Sriram’s prose is a pleasure to read. It serves the five courses not in sequence or in distinct parts, but all blended and woven together effortlessly. So you end up puzzled, smiling, thinking, amazed and curious all the time as each flavour wafts in and out of the narration.
Then there are slivers of brilliance, narrating the annoyance of a proof-reader at an extra space, the shivers of a blood-thirsty city, the hesitancy of adolescence, the pain of loneliness and lots more. For most Indian readers, the book reads like their favourite author in vernacular. The prose is so fluid and effortless that it can only be one’s own thoughts in mother tongue.
The test of a book is its characters. Bharat, Nandita and then the great monuments of India, they will all stay in the reader’s memory. There are parts of the book that will remain a mystery with multiple meanings and possibilities. That is how it is. It can read differently to different people, and will depend on which character appeals more, Bharat or Nandita or Radhika or Mohit or Shruti or Namdeo.

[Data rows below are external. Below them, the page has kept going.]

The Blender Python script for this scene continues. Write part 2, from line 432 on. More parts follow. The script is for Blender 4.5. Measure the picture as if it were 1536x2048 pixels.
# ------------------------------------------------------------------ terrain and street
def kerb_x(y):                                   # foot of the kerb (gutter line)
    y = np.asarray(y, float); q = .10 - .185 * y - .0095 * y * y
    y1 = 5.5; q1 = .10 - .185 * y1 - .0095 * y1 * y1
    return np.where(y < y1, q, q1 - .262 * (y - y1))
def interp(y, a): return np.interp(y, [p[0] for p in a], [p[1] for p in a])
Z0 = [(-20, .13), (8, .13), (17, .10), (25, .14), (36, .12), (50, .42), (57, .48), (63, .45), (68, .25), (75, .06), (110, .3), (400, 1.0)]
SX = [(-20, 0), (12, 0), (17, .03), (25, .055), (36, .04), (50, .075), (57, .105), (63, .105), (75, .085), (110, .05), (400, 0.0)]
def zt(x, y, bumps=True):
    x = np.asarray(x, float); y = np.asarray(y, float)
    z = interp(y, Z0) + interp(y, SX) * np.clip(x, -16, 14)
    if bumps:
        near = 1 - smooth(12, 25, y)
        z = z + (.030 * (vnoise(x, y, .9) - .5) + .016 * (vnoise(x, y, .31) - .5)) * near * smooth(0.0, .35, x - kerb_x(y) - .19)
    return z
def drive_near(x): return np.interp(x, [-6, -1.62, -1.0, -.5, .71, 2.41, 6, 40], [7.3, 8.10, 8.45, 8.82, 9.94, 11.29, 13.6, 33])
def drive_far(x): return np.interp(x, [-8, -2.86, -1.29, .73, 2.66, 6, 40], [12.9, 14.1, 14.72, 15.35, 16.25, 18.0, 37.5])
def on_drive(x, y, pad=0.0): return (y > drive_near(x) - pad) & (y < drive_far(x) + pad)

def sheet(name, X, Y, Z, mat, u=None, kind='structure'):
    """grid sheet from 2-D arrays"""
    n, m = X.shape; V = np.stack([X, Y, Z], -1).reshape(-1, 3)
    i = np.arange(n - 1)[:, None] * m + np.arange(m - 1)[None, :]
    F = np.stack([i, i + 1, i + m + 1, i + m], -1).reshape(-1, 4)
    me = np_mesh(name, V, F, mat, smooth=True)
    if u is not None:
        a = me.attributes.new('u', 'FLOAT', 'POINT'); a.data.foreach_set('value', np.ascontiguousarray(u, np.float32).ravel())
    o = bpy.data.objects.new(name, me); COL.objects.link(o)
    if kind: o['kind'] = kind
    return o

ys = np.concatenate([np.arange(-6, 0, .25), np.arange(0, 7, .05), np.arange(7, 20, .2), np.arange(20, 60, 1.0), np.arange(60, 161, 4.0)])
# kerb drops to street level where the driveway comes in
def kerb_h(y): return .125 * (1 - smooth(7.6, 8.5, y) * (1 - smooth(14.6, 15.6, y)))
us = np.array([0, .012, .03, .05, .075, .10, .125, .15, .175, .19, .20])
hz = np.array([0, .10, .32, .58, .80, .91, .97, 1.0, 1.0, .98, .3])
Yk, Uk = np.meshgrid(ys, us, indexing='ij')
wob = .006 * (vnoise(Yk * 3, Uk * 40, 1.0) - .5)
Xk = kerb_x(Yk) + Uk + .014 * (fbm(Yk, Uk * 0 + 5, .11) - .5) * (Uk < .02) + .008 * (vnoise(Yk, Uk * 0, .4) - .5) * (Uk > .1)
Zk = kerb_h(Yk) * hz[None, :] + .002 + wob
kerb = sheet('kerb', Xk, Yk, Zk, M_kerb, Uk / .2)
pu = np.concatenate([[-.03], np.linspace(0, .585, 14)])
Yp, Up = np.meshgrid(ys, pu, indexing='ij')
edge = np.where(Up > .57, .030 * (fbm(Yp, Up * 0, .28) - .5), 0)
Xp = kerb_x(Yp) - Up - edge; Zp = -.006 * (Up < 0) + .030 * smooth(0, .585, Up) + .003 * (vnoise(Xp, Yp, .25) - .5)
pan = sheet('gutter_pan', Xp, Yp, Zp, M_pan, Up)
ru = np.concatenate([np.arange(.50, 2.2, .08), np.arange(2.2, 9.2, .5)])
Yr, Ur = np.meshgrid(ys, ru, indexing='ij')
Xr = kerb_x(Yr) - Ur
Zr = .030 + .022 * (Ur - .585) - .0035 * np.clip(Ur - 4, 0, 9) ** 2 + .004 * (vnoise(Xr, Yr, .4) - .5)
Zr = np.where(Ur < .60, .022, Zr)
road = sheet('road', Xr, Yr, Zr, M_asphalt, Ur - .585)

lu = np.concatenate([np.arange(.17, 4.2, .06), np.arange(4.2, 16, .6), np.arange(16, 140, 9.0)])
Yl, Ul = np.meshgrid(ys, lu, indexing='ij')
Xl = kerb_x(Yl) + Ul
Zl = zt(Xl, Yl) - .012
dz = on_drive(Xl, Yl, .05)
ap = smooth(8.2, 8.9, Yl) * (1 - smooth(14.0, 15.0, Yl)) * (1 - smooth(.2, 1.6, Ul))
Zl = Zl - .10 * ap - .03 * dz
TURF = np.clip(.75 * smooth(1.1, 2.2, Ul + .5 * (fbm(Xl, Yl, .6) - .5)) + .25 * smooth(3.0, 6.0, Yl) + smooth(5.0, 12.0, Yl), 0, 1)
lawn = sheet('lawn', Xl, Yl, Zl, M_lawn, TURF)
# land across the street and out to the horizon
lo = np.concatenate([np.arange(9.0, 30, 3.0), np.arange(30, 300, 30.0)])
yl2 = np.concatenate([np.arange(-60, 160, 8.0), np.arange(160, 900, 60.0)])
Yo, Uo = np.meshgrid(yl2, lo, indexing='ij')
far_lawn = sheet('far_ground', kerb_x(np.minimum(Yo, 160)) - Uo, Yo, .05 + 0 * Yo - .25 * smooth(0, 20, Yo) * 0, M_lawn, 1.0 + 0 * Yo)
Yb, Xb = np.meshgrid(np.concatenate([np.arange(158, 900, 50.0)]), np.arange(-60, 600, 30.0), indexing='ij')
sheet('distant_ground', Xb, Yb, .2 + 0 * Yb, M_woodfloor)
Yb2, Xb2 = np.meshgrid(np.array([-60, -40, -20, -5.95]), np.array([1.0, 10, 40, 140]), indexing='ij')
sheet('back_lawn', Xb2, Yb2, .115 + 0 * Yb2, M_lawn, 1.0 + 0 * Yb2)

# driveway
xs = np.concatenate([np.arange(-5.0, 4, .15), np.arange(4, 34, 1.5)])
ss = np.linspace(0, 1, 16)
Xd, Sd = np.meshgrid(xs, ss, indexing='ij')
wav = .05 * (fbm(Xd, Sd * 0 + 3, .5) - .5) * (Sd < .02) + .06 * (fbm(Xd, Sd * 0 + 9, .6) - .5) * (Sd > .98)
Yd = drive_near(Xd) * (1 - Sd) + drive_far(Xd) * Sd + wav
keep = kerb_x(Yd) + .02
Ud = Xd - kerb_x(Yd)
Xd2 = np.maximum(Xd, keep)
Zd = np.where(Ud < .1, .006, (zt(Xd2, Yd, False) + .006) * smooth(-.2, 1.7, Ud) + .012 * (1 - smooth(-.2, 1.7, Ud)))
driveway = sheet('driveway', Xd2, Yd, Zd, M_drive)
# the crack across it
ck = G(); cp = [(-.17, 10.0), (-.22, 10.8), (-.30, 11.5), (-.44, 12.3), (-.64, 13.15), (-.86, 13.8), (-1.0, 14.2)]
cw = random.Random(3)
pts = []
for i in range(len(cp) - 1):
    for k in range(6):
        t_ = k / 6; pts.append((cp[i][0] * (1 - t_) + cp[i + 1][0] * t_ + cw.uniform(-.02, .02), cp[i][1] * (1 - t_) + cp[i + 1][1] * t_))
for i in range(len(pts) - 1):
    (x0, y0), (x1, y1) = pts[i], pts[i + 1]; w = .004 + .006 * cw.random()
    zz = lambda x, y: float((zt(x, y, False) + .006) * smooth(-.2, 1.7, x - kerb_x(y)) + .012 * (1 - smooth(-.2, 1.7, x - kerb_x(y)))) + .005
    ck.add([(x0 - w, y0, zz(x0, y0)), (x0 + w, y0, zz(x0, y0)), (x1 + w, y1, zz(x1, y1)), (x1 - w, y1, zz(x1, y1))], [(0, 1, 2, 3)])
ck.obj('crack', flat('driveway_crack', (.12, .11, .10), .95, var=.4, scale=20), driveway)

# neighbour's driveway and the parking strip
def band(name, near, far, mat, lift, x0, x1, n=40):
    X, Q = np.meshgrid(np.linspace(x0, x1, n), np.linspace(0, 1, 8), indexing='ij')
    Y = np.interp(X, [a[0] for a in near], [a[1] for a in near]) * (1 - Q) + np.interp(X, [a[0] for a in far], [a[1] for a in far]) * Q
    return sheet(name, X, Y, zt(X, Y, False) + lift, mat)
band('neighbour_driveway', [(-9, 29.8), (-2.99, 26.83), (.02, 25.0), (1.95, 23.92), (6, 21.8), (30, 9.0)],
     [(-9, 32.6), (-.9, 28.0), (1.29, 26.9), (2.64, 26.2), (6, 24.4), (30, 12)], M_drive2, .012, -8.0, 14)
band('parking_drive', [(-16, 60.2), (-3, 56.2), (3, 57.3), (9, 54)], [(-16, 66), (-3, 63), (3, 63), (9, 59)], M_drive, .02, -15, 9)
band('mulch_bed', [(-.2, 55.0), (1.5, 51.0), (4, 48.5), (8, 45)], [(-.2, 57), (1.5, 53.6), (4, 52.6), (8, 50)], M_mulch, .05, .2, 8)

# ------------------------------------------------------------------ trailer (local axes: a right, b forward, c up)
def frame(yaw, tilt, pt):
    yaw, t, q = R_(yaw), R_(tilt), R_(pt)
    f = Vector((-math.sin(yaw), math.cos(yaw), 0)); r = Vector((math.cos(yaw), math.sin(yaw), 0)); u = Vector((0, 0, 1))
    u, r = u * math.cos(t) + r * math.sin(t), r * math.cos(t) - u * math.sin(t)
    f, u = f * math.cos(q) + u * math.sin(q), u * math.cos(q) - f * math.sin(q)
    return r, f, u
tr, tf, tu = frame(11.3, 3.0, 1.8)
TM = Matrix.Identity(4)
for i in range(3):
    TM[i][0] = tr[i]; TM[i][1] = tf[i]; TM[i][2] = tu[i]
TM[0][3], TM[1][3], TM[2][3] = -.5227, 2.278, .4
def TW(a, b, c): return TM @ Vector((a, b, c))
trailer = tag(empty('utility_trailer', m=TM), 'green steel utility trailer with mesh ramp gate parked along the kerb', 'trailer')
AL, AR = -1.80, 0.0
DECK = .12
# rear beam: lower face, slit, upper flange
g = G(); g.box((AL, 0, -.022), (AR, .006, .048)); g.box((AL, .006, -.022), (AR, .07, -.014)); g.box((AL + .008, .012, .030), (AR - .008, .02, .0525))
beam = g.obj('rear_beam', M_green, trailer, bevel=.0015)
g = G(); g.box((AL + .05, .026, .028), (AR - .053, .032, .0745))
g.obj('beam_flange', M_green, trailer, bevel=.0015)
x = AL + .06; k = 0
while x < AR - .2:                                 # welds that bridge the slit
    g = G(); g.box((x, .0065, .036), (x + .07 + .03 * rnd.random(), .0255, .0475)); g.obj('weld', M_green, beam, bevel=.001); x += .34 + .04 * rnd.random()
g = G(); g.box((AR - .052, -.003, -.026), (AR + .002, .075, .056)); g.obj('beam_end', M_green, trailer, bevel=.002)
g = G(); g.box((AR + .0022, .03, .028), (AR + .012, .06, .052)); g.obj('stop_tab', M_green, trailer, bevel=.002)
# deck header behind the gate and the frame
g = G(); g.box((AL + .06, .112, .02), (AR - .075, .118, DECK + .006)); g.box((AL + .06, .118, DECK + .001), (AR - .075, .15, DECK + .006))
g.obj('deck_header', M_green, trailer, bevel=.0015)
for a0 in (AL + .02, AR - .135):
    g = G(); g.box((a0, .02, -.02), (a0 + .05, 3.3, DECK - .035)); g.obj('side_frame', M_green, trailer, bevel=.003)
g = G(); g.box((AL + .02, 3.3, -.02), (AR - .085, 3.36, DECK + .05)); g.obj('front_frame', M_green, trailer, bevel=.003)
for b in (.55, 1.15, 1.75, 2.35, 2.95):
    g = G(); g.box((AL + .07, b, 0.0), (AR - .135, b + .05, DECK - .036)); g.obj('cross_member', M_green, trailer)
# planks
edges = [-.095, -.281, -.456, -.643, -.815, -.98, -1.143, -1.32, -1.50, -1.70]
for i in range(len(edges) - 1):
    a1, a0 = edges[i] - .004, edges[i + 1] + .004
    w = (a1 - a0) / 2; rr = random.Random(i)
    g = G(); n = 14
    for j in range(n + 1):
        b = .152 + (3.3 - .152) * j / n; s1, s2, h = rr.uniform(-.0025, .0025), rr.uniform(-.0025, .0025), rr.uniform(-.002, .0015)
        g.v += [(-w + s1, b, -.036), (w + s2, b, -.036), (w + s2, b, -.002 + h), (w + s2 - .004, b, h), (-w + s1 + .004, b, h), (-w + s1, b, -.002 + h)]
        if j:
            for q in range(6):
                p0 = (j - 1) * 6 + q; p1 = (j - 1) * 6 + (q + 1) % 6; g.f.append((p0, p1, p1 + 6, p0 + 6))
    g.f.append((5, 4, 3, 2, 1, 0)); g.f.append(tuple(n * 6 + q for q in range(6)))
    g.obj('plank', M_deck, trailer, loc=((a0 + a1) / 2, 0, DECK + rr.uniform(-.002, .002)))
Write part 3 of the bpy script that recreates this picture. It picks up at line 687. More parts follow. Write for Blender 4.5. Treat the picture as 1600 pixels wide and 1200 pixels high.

Very fittingly, Bharat’s Story does not end with a full stop, but each life branches off in its own direction, as if the book was just a means to bring them together for a while, and not an end. The book itself provokes that thought in the end, the debate about means and end.
Read Bharat’s Story, for a glimpse of how two generations lived in India. For the philosophy, heritage and landscape around our feet. Finally for its extraordinary prose, for prose is what great books have.